Opinion experts are always telling us that domestic policies preoccupy the minds of the electorate, but they are wrong. The current American presidential election process proves them to be wrong. It is the foreign policy of a nation—and our nation—that tells us who we are, what our relationship is with the rest of the world, what our identity is, what the purposes of our society are and why we should continue building that society together. That is the case for the inquiry, which I believe to be overwhelming.

Finally, let me consider the immediate future. We have the strategic initiative—the so-called surge of General Petraeus. Has it worked? Some say that it has. The general’s achievement in getting the Sunni cadres on-side in Anbar province could be a harbinger of better times, although others have warned that the Sunni leaders may be our friends this week but will by no means necessarily be our friends next week. We need to assess whether the key to development, which is private enterprise and investment, is now being turned. The IMF has said that Iraqi economic prospects are at last brightening, and the noble Baroness, Lady Symons, had some very interesting insights into the change in the business climate that is beginning to develop.

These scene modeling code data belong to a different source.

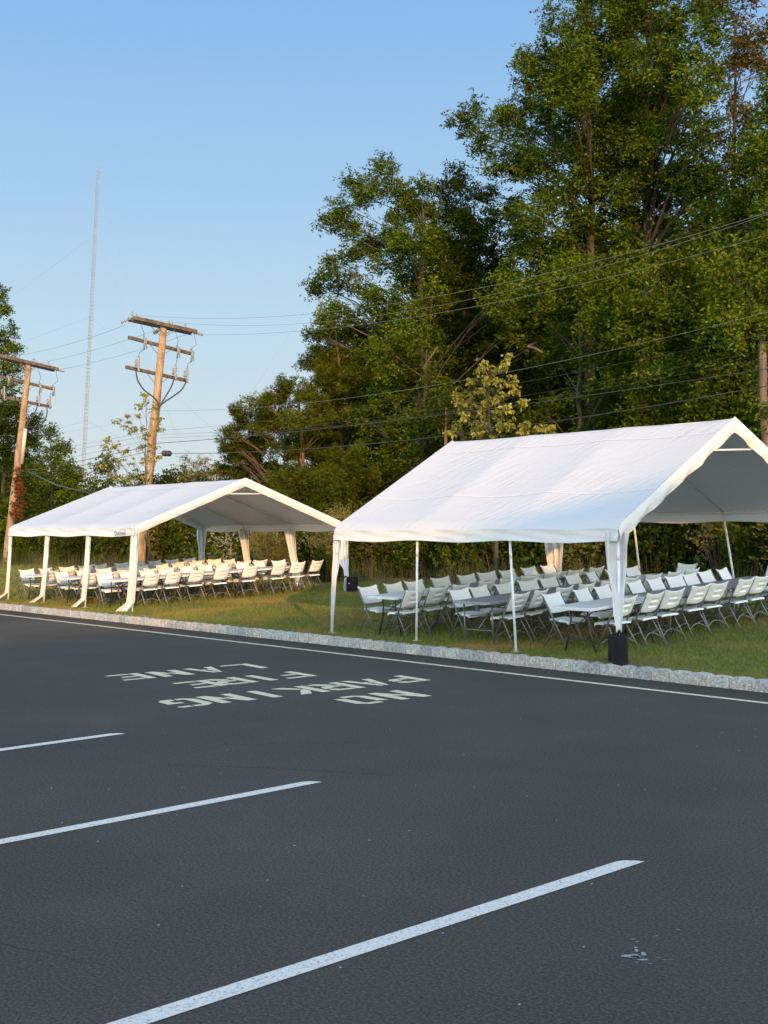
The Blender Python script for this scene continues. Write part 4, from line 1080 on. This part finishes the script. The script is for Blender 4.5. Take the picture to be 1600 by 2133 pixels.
plant('maple_tree', 'tree', 'leafy sunlit tree low on the far right behind the tent apex',
      [(1500,520,60),(1560,560,64),(1610,600,64),(1480,590,60),(1540,650,64),(1600,690,50),(1470,680,56),(1520,730,50),(1540,800,40),(1500,840,56),(1560,880,50),(1540,950,60),(1600,970,60),(1610,860,60)],
      28.6, 1.3, 'maple', (1560, 1090), (1560, 600), .12, group=G1, back=10, **lowk)
plant('maple_tree', 'tree', 'leafy tree in mid wood directly above the right tent ridge',
      [(1330,540,56),(1400,560,60),(1300,600,50),(1370,640,62),(1440,650,56),(1410,720,60),(1340,700,50),(1300,680,40),(1450,770,52),(1380,800,56),(1310,790,44),(1430,850,56),(1350,870,50),(1490,900,50)],
      29.6, 1.5, 'maple', (1400, 1090), (1390, 600), .12, group=G1, back=10, **lowk)
plant('maple_tree', 'tree', 'leafy tree right of the drooping sapling and under the tall middle oak',
      [(1150,590,50),(1210,600,50),(1250,640,50),(1180,660,54),(1110,650,44),(1230,720,54),(1150,740,46),(1280,780,50),(1200,800,48),(1270,850,54),(1180,860,50),(1240,900,50),(1130,850,36)],
      30.4, 1.4, 'maple', (1215, 1090), (1205, 640), .14, group=G1, back=3, **lowk)
plant('maple_tree', 'tree', 'bushy tree with a dead lit branch, left of the drooping sapling',
      [(900,630,44),(1060,600,44),(1080,680,44),(1020,640,40),(860,700,46),(910,740,44),(820,740,46),(870,800,50),(930,800,44),(800,820,46),(850,880,50),(920,880,46),(780,880,46),(830,950,50),(900,950,46),(960,920,40),(780,960,40),(870,1010,44)],
      28.8, 1.6, 'maple', (880, 1100), (890, 690), .15, group=G1, back=4, **lowk)
# pines
def pine(label, L_, Y0, dY, base_px, tip_px, r0, per=56, k=16, matn='pine', back=12, name='pine_tree'):
    lobes = lobes_px(L_, Y0, dY, back); bx_ = onY(base_px[0], base_px[1], Y0)[0]; bz_ = lawn_z(bx_, Y0)
    root = empty(name, (bx_, Y0, bz_), 0, label, 'tree', G1)
    out = []; cl = []
    for (x, y, z, r) in lobes:
        nc = int(per*r*r)+4; D = rng.normal(0, 1, (nc, 3)); D /= np.linalg.norm(D, axis=1)[:, None]
        P = np.array([x, y, z])+D*(r*rng.uniform(.3, 1, nc)**.6)[:, None]*np.array([1, 1, .7]); cl.append(P)
        for p in P:
            m_ = int(rng.integers(5, 10)); a = rng.normal(0, 1, 3); a[2] = abs(a[2])*.6; a /= np.linalg.norm(a)
            out.append(p+a*np.linspace(0, .42, m_)[:, None]+rng.normal(0, .07, (m_, 3)))
    C = np.concatenate(out)
    wood(root, (bx_, Y0, bz_-.1), onY(*tip_px, Y0), r0, lobes, cl, M['pine_bark'], lsc=.55)
    leaf_object('crown', rosettes(C, k, .19, .030, -.25, .8, .2), M[matn], root)
pine('bushy pine with long needles between the left tent apex and the oaks',
     [(600,808,22),(585,835,28),(640,830,30),(545,840,28),(500,860,20),(520,880,32),(570,880,40),(620,880,42),(665,850,34),(690,890,40),(490,905,22),(540,930,38),(600,940,44),(650,940,42),(480,950,24),(520,975,32),(560,985,36),(620,1000,42),(690,960,36),(470,985,18)],
     29.0, 1.4, (648, 1200), (620, 800), .19)
pine('dark pine top standing out left of the open oak',
     [(690,700,22),(665,745,24),(645,765,16),(700,740,30),(735,700,26),(680,790,32),(730,770,36),(720,830,34),(760,800,30),(700,860,30),(750,870,36)],
     31.0, 1.0, (735, 1200), (700, 690), .15, matn='pine')
pine('pine bough mass with lit reddish trunk between the two tents',
     [(650,1010,30),(700,1010,30),(680,1050,34),(720,1030,24),(640,1050,30),(600,1040,30),(700,1075,26),(735,960,30),(750,1000,26)],
     25.3, .9, (646, 1215), (652, 985), .19, k=18)
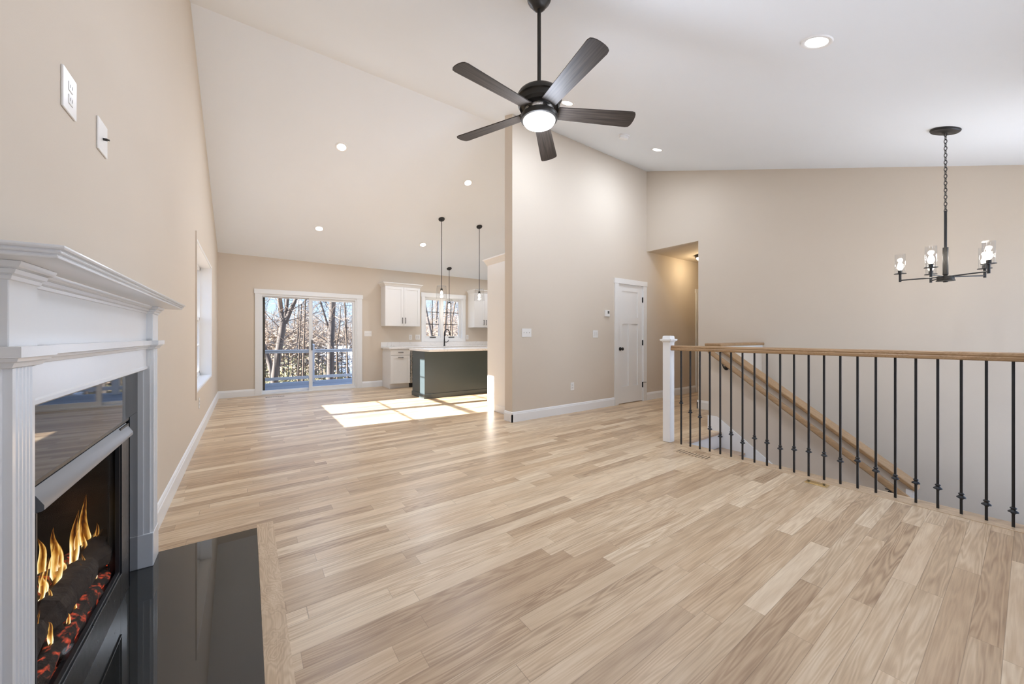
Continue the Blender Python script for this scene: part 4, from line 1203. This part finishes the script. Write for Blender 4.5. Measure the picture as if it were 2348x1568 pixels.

We need to assess the oil prospects. There is enormous potential there if the Ministry of Oil in Baghdad can get contracts out and new investment going, and if it decides to mix the need for a national oil company, which is in the interests of the Iraqi people, with the expertise of the international oil companies. I am told that a very powerful report on that is about to come from the University of Surrey Energy Economics Centre. We need to clarify how we engage Iran positively and not negatively in this recovery process. For all the dark implications of Iran in Iraqi horrors, it is in the firm long-term interests of the Iranians to have a neighbour that is peaceable and which never attacks it again in the horrific way that it did in the 1990s.